Lakeland Dairies is hosting the event entitled “Farming for a Better Future: Protecting our Waters” is being held on the award-winning farm of Eugene Fitzpatrick, Lisryan, Granard, Co. Longford at 1pm on Friday 10th May.

Confirmed speakers include Dr Leanne Roche from the Department of Agriculture’s Water Quality division, Eddie Burgess from Teagasc’s Agricultural Catchment Programme, Head of Dairy Knowledge Transfer with Teagasc Dr Joe Patton as well as senior Lakeland Dairies staff.

Attendees will see first-hand the huge steps farmers in derogation like Eugene are taking to protect water quality. The enormous importance of the entire dairy industry in driving a balanced regional economy will also be highlighted at the event.

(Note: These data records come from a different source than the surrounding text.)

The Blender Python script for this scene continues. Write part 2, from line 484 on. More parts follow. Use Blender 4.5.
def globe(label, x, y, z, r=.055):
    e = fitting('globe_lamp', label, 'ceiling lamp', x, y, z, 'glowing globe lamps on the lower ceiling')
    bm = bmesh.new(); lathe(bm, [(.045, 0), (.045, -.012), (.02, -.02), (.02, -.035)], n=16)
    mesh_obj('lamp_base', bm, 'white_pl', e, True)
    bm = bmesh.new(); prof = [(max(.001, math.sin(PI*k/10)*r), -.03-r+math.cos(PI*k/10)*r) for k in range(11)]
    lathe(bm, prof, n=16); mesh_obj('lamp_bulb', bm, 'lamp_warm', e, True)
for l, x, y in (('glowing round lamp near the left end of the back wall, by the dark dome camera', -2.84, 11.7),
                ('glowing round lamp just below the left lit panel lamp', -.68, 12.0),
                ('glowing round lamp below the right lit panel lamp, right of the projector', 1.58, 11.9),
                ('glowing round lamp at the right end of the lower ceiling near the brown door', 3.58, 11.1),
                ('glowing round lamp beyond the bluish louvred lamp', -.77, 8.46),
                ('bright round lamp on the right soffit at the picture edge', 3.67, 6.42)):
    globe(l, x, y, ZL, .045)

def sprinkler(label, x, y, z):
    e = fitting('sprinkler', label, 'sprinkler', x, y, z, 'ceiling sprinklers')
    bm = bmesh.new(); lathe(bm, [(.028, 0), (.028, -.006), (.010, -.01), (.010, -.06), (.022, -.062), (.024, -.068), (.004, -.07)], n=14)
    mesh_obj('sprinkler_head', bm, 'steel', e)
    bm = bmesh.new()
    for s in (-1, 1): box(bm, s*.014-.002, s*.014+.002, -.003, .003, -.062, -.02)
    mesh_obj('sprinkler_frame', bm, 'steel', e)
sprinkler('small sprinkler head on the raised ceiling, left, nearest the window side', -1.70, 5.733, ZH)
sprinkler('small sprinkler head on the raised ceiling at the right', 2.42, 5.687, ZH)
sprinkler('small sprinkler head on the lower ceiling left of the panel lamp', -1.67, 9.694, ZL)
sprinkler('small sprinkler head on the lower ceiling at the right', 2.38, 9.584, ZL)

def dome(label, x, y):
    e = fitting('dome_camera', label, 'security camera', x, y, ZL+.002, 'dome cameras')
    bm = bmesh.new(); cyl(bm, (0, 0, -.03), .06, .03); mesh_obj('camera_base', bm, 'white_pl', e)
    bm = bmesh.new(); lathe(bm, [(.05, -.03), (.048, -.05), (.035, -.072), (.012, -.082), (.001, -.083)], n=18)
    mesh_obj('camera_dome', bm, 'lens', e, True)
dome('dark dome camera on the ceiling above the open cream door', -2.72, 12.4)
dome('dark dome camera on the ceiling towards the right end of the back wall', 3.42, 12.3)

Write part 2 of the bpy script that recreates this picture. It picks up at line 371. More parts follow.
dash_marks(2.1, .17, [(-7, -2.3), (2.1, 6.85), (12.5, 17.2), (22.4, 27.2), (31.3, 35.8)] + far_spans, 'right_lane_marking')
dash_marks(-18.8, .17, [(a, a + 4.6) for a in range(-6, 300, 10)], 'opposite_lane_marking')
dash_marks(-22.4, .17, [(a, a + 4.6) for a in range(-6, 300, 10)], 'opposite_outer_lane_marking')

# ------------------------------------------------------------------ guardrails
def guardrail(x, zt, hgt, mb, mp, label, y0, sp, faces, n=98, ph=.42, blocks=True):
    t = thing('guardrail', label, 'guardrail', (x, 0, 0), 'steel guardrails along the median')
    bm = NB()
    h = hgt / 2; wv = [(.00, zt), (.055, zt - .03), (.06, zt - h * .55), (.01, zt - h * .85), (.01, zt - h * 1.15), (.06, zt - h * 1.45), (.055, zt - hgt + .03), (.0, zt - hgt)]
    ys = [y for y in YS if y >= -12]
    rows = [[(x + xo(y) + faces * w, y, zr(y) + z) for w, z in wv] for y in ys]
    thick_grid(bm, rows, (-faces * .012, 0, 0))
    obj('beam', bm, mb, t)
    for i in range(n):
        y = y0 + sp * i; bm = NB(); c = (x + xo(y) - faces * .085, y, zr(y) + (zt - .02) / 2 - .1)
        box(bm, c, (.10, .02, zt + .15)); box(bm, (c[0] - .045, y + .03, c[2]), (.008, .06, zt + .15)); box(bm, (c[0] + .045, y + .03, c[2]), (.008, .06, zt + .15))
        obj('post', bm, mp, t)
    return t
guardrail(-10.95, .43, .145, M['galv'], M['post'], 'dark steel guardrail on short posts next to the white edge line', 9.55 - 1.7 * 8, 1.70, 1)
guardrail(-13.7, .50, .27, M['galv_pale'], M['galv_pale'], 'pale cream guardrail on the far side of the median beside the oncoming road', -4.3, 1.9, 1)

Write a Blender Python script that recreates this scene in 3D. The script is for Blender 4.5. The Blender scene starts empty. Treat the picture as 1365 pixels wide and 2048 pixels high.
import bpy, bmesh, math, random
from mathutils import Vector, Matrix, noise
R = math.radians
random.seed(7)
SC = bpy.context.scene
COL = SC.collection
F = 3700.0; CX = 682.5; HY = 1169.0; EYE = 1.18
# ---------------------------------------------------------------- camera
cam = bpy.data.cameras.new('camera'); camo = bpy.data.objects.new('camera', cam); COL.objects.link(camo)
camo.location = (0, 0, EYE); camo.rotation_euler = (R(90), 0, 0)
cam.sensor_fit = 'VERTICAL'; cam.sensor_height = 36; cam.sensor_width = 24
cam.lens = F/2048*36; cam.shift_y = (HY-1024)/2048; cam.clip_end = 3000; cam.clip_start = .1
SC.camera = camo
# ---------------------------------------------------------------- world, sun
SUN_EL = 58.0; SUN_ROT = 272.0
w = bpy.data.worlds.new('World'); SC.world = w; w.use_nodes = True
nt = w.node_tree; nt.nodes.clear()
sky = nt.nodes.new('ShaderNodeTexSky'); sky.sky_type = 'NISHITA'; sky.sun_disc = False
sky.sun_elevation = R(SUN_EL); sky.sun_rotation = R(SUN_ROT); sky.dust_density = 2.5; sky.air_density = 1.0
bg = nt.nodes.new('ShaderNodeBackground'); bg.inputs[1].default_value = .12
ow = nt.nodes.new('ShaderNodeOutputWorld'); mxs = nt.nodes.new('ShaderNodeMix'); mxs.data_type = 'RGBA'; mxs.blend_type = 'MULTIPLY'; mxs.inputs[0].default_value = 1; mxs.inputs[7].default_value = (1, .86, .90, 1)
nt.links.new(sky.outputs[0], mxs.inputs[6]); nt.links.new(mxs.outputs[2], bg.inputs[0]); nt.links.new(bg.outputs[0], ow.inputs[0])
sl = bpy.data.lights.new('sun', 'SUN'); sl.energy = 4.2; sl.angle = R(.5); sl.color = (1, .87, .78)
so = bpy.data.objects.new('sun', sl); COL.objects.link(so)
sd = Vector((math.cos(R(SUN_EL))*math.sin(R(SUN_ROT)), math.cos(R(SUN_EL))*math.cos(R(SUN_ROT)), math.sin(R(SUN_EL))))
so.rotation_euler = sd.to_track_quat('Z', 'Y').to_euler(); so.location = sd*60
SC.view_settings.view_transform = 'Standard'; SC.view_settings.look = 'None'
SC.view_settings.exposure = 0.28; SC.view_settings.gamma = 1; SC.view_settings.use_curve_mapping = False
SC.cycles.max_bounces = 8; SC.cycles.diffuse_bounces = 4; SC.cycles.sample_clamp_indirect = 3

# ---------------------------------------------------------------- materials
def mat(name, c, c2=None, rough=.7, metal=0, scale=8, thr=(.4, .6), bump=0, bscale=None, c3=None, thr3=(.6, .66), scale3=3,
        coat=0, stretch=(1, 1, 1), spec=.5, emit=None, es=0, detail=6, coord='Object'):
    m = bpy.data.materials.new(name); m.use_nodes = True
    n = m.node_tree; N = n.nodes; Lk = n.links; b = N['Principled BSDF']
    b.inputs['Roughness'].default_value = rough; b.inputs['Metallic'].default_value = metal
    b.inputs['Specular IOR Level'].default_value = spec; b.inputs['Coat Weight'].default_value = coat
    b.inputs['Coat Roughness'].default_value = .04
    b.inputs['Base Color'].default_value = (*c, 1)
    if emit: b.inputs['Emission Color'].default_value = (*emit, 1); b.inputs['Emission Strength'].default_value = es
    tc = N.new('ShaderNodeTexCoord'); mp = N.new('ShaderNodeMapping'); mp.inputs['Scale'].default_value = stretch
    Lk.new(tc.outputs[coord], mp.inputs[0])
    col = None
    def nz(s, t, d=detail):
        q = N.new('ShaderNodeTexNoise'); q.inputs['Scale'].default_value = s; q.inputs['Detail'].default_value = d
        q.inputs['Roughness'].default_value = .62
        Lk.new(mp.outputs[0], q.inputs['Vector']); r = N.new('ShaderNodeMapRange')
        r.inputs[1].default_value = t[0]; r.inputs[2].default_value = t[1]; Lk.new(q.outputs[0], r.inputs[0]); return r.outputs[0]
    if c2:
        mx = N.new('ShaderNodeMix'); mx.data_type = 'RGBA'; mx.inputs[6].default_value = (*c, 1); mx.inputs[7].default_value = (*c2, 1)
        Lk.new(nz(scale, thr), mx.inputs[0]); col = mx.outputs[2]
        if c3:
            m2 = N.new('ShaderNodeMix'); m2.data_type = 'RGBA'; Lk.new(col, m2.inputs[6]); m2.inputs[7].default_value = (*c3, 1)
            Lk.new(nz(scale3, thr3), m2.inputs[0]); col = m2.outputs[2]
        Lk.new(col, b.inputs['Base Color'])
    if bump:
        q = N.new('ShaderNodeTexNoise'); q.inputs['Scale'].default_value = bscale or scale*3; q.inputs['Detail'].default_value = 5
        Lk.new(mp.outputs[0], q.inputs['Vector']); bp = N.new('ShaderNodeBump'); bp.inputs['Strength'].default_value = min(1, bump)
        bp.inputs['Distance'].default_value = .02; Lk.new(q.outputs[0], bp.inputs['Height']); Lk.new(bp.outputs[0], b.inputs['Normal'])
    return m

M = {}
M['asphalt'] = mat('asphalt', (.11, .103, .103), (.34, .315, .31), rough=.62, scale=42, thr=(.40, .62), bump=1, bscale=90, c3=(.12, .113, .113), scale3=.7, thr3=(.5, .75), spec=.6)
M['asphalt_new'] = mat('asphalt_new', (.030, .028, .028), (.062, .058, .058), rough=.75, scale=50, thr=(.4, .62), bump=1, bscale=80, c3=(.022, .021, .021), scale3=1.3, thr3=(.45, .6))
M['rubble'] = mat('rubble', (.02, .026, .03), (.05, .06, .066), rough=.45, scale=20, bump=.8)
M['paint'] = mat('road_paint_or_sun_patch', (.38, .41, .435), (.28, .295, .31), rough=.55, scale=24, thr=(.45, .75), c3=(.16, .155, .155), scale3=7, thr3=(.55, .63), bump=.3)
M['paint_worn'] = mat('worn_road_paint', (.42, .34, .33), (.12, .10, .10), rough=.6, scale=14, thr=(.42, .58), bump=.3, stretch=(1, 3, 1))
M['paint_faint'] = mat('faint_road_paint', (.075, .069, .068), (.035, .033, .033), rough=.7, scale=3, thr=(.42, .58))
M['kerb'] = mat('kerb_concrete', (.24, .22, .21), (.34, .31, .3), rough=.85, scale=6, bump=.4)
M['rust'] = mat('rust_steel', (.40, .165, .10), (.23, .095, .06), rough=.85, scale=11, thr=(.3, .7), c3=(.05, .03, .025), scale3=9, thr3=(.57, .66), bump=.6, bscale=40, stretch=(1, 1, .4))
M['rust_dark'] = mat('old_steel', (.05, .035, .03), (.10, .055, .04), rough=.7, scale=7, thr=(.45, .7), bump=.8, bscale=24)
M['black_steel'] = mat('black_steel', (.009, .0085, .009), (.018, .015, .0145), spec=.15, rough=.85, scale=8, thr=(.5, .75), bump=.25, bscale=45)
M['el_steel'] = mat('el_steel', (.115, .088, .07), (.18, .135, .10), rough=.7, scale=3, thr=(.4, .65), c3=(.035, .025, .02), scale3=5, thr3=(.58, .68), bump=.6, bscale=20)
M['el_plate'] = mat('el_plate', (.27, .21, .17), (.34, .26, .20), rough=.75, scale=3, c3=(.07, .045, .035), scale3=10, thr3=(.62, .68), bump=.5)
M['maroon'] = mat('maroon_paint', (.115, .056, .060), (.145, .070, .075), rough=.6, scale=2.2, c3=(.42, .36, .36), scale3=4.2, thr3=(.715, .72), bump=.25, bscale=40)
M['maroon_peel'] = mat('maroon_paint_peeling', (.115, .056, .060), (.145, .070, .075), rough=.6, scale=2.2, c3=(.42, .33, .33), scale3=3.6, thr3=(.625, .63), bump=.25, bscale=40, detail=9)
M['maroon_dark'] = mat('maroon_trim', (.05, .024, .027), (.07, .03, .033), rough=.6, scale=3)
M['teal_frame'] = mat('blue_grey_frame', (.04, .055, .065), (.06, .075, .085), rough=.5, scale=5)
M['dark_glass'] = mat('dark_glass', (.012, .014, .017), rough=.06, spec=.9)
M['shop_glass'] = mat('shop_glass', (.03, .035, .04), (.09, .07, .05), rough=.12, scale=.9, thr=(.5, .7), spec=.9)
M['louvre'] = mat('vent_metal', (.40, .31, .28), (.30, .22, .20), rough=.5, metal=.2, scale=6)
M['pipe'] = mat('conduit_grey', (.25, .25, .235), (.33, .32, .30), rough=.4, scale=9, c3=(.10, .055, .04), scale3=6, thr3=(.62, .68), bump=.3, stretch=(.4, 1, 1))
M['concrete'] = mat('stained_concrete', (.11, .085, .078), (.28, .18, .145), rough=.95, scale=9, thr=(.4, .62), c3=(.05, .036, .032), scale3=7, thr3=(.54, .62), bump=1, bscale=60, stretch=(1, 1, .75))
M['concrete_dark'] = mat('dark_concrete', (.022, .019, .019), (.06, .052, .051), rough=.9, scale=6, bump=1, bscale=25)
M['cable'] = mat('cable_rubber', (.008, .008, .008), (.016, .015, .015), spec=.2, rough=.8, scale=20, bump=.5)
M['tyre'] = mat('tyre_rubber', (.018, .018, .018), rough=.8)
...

Eugene and the Fitzpatrick family, who previously won the Lakeland Dairies Milk Quality Award and also represented the co-op at the Kerrygold / NDC Quality Milk Awards, are excellent hosts for the event given their continued commitment to improving water quality on their own farm.  

Eugene is a derogation farmer and has a highly progressive approach towards slurry management and nitrogen efficiency. Eugene applies all his slurry using a dribble bar and some 80% of slurry is applied in spring.

Commenting on the event, Niall Matthews Lakeland Dairies Chairperson said:

“The entire foundation of our world-class dairy industry is built on protecting and enhancing our water quality.  As a co-op and as an industry, we are constantly striving to make improvements to our water quality, which is already good by EU standards.

“We are urging all farmers, politicians and anyone with an interest in agriculture and the rural economy to attend this critical event. Our world-class dairy industry is the cornerstone of rural economies across the country. Money that is generated locally is spent and invested locally.

“Therefore, it is of critical importance that we retain the Nitrates Derogation in order to protect our truly unique pasture-based grazing system. Dairying breathes life in rural communities in every county in the country and it is critical it is allowed to do continue to do so.”